Há diferenças estruturais, porém. Simplificando, o PSD do fim dos anos oitenta foi um produto de Cavaco, enquanto que Sócrates é o fruto acabado do PS pós-moderno.
Realmente, Cavaco moldou o partido do seu tempo. Daí que a sua saída abrupta tenha deixado uma orfandade mal resolvida. Pode até dizer-se que, na antiga "laranja mecânica", existe hoje um jardim infantil em autogestão.
Falando mais a sério (isto é, de "políticas"), Cavaco reinterpretou o pensamento de Sá Carneiro, minimizando a bagagem libertária e acentuando a tecnocracia, adaptando a doutrina social-democrata às condições de subdesenvolvimento nacional, recusando os rótulos clássicos e fazendo vários armistícios com a história recente. Quanto a Sócrates, reviu e melhorou o guterrismo, que já era uma espécie de versão "de rosto humano" do cavaquismo tardio, em que as reformas se fariam, mas "com diálogo".
Foi aqui que tudo mudou. A principal responsável, dir-se-á, foi a maioria absoluta. Onde Guterres teve sempre de negociar, Sócrates não precisava de duas opiniões, para além do aviso do seu círculo restrito. Mas necessitava de uma coisa: a paz presidencial.
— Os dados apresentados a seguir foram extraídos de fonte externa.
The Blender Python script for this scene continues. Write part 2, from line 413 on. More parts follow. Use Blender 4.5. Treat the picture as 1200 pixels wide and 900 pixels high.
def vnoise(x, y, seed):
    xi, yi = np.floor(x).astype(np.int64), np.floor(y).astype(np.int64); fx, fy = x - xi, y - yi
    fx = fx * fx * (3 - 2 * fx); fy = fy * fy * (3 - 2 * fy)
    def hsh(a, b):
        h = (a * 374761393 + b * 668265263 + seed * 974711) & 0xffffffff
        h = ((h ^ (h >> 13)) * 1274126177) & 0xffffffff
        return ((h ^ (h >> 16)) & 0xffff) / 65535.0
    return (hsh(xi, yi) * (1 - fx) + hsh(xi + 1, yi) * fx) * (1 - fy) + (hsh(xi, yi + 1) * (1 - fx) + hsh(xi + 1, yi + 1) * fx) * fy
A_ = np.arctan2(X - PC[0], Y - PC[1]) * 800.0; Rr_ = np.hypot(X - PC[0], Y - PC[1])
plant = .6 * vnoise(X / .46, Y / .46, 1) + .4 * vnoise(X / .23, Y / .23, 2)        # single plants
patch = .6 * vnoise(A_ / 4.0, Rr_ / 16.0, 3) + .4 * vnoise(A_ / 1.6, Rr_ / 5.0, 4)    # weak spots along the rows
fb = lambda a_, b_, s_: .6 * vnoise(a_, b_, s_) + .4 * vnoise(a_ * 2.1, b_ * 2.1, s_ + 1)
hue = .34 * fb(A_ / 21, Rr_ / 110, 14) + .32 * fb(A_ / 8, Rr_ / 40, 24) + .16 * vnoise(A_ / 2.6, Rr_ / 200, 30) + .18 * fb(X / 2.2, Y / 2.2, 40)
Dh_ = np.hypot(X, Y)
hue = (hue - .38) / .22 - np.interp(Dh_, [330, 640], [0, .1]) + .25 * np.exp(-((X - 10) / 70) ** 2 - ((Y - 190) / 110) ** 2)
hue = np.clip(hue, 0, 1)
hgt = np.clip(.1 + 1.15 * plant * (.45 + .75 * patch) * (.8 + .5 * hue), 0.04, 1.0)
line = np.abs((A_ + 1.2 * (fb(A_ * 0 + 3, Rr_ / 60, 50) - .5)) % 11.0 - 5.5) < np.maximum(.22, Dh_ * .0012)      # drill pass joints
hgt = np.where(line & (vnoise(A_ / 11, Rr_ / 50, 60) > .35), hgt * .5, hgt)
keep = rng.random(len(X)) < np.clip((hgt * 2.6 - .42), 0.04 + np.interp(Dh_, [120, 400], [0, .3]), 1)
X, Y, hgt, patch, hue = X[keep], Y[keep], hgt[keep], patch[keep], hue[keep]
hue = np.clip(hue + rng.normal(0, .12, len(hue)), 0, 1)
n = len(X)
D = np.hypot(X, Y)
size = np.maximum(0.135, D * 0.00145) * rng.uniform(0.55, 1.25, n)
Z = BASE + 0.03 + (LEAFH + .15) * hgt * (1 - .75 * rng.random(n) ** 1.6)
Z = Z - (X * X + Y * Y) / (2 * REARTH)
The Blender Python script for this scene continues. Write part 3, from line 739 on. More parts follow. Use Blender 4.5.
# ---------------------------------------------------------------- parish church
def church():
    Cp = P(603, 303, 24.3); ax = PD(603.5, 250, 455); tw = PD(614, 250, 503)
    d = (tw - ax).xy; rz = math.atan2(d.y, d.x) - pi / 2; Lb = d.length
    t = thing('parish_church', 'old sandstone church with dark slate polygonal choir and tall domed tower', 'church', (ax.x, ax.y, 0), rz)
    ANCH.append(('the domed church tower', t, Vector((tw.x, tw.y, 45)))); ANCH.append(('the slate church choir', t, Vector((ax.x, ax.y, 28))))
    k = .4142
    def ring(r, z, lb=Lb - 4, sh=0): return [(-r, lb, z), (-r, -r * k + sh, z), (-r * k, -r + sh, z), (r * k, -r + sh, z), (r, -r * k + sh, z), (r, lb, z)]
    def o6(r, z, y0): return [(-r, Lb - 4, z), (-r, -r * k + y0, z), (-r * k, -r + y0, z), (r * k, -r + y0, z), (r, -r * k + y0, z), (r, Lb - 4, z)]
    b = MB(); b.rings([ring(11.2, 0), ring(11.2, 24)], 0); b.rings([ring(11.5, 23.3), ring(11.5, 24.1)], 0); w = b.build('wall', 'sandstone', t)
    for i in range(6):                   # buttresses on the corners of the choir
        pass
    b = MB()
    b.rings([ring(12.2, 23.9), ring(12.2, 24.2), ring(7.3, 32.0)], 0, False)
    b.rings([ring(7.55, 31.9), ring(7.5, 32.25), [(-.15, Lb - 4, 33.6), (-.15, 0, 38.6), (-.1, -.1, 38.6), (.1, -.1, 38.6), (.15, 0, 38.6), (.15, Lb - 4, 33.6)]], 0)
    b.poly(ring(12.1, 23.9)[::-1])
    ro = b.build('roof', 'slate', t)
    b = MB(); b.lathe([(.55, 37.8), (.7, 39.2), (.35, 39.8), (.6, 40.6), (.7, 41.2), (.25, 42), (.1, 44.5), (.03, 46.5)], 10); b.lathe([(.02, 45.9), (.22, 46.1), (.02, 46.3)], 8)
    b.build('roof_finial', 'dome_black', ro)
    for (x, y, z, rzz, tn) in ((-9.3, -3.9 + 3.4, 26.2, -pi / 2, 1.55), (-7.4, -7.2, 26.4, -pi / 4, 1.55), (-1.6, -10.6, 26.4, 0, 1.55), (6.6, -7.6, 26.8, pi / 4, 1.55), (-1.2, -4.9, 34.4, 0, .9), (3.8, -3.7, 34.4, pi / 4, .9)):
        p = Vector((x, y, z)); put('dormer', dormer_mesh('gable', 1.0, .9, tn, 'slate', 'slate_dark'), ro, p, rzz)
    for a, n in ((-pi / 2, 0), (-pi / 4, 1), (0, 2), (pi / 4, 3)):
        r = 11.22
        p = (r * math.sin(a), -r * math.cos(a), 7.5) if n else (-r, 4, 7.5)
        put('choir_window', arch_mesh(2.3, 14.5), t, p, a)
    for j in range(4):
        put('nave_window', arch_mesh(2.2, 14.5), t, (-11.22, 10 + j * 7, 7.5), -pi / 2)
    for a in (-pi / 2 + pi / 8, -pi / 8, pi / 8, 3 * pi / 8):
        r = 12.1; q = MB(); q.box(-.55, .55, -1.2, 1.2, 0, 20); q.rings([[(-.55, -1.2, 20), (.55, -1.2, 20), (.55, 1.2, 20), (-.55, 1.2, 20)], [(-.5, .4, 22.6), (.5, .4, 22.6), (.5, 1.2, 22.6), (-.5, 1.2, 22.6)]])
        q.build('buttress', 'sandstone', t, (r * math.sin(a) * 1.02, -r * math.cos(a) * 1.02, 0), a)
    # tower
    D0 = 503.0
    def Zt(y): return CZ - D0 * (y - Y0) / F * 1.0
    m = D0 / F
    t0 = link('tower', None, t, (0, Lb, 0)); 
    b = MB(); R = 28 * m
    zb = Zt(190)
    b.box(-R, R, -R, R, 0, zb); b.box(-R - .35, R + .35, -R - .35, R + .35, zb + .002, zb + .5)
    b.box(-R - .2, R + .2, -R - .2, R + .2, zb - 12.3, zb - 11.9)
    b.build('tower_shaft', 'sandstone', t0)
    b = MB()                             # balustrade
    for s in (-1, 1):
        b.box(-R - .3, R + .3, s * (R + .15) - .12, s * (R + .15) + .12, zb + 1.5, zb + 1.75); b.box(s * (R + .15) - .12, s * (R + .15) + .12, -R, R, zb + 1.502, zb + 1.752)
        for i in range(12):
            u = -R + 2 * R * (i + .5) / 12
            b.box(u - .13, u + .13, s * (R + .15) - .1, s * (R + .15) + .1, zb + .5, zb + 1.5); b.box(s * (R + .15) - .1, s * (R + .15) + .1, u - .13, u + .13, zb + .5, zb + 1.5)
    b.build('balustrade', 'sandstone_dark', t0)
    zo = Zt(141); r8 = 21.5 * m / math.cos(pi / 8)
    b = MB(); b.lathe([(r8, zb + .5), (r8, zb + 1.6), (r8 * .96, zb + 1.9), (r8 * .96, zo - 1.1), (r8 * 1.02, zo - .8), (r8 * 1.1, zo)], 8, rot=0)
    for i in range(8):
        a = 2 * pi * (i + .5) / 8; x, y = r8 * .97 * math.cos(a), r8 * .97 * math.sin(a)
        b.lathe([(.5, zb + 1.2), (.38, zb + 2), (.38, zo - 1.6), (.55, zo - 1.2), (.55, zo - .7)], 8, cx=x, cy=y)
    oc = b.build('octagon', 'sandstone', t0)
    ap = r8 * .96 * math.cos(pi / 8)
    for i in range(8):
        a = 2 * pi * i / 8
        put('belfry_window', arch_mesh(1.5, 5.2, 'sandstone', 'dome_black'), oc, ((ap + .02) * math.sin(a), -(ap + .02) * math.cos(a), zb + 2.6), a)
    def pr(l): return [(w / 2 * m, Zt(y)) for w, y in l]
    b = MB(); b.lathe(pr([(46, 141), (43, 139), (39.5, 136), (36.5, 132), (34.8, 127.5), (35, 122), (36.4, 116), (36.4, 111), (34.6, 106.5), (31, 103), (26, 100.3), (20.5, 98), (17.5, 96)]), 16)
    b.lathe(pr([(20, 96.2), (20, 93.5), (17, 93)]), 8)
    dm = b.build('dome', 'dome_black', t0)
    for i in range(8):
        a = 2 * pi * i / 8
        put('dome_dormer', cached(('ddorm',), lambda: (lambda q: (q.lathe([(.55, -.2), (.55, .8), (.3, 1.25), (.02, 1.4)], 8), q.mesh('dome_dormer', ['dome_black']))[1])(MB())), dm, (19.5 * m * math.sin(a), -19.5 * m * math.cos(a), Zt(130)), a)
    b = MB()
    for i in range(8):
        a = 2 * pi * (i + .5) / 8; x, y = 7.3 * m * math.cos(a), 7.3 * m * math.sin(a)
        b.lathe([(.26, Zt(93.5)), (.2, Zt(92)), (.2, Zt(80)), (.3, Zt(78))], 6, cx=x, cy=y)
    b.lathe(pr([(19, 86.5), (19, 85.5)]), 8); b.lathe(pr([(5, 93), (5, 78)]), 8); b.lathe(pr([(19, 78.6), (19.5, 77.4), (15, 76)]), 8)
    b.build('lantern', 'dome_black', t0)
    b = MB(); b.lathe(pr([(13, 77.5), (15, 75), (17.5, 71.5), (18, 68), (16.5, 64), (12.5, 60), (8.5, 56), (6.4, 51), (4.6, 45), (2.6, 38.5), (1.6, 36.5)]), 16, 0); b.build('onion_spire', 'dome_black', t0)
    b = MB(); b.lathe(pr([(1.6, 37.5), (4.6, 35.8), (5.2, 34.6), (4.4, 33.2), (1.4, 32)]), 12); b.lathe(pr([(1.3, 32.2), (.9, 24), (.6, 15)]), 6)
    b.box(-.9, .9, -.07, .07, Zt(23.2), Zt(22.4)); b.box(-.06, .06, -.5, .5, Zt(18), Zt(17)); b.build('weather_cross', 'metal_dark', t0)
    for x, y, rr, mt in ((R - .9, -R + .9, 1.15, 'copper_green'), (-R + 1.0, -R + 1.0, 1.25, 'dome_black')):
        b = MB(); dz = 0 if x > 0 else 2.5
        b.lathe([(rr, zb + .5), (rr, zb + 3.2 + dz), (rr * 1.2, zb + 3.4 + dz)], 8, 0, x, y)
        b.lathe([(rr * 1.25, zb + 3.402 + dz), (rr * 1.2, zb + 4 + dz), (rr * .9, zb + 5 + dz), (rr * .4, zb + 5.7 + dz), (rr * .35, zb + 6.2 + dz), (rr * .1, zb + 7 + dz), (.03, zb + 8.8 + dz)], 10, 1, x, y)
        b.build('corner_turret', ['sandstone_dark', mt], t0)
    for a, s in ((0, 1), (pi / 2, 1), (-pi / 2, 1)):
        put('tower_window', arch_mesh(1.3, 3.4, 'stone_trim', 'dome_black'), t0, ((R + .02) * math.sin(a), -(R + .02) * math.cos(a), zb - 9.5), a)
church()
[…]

Cavaco terá percebido o dilema. Viveu o mesmo.
Uma maioria absoluta facilita a governação, se em Belém não viverem "forças de bloqueio". Ora no primeiro mandato, o socratismo pode queixar-se de tudo, menos de empecilhos do chefe de Estado. Toda a sua política essencial foi promulgada, excepto nos casos onde o Governo forçou a mão, mesmo sabendo a prévia opinião presidencial. Mas dizem os íntimos que Belém se preocupou com a falta de alternativa, e com a transformação da maioria em todo. O pior não era Sócrates, mas o socratismo. E, sobretudo, o "socratismo na alma", a obsessão do controlo, os tiques de obediência e conformidade, muitas vezes nem sequer requeridos pelo líder.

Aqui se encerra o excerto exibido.